* **Set exercise**: The listing must be reproduced in full, exactly as it stands.

* **Stored data**:
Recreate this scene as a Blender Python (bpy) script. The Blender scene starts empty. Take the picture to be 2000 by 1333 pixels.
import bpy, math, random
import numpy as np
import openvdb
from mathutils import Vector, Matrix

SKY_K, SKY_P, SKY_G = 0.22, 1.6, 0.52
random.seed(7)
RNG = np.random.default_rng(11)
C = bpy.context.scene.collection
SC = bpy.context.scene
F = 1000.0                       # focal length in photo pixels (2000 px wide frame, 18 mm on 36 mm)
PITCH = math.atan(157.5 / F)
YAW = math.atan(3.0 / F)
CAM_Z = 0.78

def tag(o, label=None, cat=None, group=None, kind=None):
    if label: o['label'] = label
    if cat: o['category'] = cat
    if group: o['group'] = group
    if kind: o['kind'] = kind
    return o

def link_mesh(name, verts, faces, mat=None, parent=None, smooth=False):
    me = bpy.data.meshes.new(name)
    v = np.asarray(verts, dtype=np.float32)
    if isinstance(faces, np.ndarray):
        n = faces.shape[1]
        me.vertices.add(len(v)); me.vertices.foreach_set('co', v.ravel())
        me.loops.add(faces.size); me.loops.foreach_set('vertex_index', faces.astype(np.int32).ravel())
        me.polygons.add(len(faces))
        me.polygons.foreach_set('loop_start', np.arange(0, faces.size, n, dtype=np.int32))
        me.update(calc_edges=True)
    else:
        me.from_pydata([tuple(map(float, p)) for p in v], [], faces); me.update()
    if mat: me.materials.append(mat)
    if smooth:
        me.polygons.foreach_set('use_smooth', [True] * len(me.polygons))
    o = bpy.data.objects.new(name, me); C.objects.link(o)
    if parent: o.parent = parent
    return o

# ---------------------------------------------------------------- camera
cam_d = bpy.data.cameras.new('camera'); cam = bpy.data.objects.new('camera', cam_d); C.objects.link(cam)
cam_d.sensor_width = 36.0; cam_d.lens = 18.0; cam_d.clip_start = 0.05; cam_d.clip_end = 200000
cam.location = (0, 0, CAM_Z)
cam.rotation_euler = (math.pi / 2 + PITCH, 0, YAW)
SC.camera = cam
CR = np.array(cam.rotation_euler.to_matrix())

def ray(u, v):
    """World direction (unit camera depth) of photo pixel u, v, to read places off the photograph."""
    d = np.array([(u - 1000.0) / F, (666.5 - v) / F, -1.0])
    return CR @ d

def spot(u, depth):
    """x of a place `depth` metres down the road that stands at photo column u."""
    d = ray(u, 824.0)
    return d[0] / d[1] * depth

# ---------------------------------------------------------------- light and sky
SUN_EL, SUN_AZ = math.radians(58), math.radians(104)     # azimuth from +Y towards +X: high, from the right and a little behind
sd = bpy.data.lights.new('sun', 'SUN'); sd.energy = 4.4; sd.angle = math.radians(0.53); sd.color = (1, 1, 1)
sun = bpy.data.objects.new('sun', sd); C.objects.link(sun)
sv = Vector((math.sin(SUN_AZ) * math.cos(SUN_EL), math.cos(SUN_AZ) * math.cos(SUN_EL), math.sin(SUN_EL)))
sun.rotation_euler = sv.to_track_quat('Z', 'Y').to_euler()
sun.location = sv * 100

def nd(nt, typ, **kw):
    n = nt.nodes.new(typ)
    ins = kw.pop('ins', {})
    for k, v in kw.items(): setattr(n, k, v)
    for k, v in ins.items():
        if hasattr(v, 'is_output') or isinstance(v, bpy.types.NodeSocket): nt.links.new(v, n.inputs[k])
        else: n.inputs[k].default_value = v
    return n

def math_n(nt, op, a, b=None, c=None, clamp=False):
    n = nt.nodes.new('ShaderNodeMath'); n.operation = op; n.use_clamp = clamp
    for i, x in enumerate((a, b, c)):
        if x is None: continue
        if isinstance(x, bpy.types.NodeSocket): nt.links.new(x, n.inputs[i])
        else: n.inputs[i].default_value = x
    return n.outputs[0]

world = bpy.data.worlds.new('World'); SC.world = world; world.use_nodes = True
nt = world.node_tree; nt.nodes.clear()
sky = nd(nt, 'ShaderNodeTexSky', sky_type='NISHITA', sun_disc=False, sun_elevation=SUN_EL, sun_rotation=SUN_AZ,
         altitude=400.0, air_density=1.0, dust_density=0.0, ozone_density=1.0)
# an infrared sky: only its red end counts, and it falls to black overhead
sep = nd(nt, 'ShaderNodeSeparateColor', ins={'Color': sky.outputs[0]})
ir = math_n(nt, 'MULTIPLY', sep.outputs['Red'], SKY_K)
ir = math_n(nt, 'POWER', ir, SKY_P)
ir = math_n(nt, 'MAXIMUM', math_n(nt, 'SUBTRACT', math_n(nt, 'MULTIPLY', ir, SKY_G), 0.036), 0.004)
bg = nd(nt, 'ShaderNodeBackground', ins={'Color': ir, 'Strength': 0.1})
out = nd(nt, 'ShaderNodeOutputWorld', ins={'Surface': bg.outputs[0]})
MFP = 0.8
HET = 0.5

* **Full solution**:
Recreate this scene as a Blender Python (bpy) script. The Blender scene starts empty. Take the picture to be 2000 by 1333 pixels.
import bpy, math, random
import numpy as np
import openvdb
from mathutils import Vector, Matrix

SKY_K, SKY_P, SKY_G = 0.22, 1.6, 0.52
random.seed(7)
RNG = np.random.default_rng(11)
C = bpy.context.scene.collection
SC = bpy.context.scene
F = 1000.0                       # focal length in photo pixels (2000 px wide frame, 18 mm on 36 mm)
PITCH = math.atan(157.5 / F)
YAW = math.atan(3.0 / F)
CAM_Z = 0.78

def tag(o, label=None, cat=None, group=None, kind=None):
    if label: o['label'] = label
    if cat: o['category'] = cat
    if group: o['group'] = group
    if kind: o['kind'] = kind
    return o

def link_mesh(name, verts, faces, mat=None, parent=None, smooth=False):
    me = bpy.data.meshes.new(name)
    v = np.asarray(verts, dtype=np.float32)
    if isinstance(faces, np.ndarray):
        n = faces.shape[1]
        me.vertices.add(len(v)); me.vertices.foreach_set('co', v.ravel())
        me.loops.add(faces.size); me.loops.foreach_set('vertex_index', faces.astype(np.int32).ravel())
        me.polygons.add(len(faces))
        me.polygons.foreach_set('loop_start', np.arange(0, faces.size, n, dtype=np.int32))
        me.update(calc_edges=True)
    else:
        me.from_pydata([tuple(map(float, p)) for p in v], [], faces); me.update()
    if mat: me.materials.append(mat)
    if smooth:
        me.polygons.foreach_set('use_smooth', [True] * len(me.polygons))
    o = bpy.data.objects.new(name, me); C.objects.link(o)
    if parent: o.parent = parent
    return o

# ---------------------------------------------------------------- camera
cam_d = bpy.data.cameras.new('camera'); cam = bpy.data.objects.new('camera', cam_d); C.objects.link(cam)
cam_d.sensor_width = 36.0; cam_d.lens = 18.0; cam_d.clip_start = 0.05; cam_d.clip_end = 200000
cam.location = (0, 0, CAM_Z)
cam.rotation_euler = (math.pi / 2 + PITCH, 0, YAW)
SC.camera = cam
CR = np.array(cam.rotation_euler.to_matrix())

def ray(u, v):
    """World direction (unit camera depth) of photo pixel u, v, to read places off the photograph."""
    d = np.array([(u - 1000.0) / F, (666.5 - v) / F, -1.0])
    return CR @ d

def spot(u, depth):
    """x of a place `depth` metres down the road that stands at photo column u."""
    d = ray(u, 824.0)
    return d[0] / d[1] * depth

# ---------------------------------------------------------------- light and sky
SUN_EL, SUN_AZ = math.radians(58), math.radians(104)     # azimuth from +Y towards +X: high, from the right and a little behind
sd = bpy.data.lights.new('sun', 'SUN'); sd.energy = 4.4; sd.angle = math.radians(0.53); sd.color = (1, 1, 1)
sun = bpy.data.objects.new('sun', sd); C.objects.link(sun)
sv = Vector((math.sin(SUN_AZ) * math.cos(SUN_EL), math.cos(SUN_AZ) * math.cos(SUN_EL), math.sin(SUN_EL)))
sun.rotation_euler = sv.to_track_quat('Z', 'Y').to_euler()
sun.location = sv * 100

def nd(nt, typ, **kw):
    n = nt.nodes.new(typ)
    ins = kw.pop('ins', {})
    for k, v in kw.items(): setattr(n, k, v)
    for k, v in ins.items():
        if hasattr(v, 'is_output') or isinstance(v, bpy.types.NodeSocket): nt.links.new(v, n.inputs[k])
        else: n.inputs[k].default_value = v
    return n

def math_n(nt, op, a, b=None, c=None, clamp=False):
    n = nt.nodes.new('ShaderNodeMath'); n.operation = op; n.use_clamp = clamp
    for i, x in enumerate((a, b, c)):
        if x is None: continue
        if isinstance(x, bpy.types.NodeSocket): nt.links.new(x, n.inputs[i])
        else: n.inputs[i].default_value = x
    return n.outputs[0]

world = bpy.data.worlds.new('World'); SC.world = world; world.use_nodes = True
nt = world.node_tree; nt.nodes.clear()
sky = nd(nt, 'ShaderNodeTexSky', sky_type='NISHITA', sun_disc=False, sun_elevation=SUN_EL, sun_rotation=SUN_AZ,
         altitude=400.0, air_density=1.0, dust_density=0.0, ozone_density=1.0)
# an infrared sky: only its red end counts, and it falls to black overhead
sep = nd(nt, 'ShaderNodeSeparateColor', ins={'Color': sky.outputs[0]})
ir = math_n(nt, 'MULTIPLY', sep.outputs['Red'], SKY_K)
ir = math_n(nt, 'POWER', ir, SKY_P)
ir = math_n(nt, 'MAXIMUM', math_n(nt, 'SUBTRACT', math_n(nt, 'MULTIPLY', ir, SKY_G), 0.036), 0.004)
bg = nd(nt, 'ShaderNodeBackground', ins={'Color': ir, 'Strength': 0.1})
out = nd(nt, 'ShaderNodeOutputWorld', ins={'Surface': bg.outputs[0]})
MFP = 0.8
HET = 0.5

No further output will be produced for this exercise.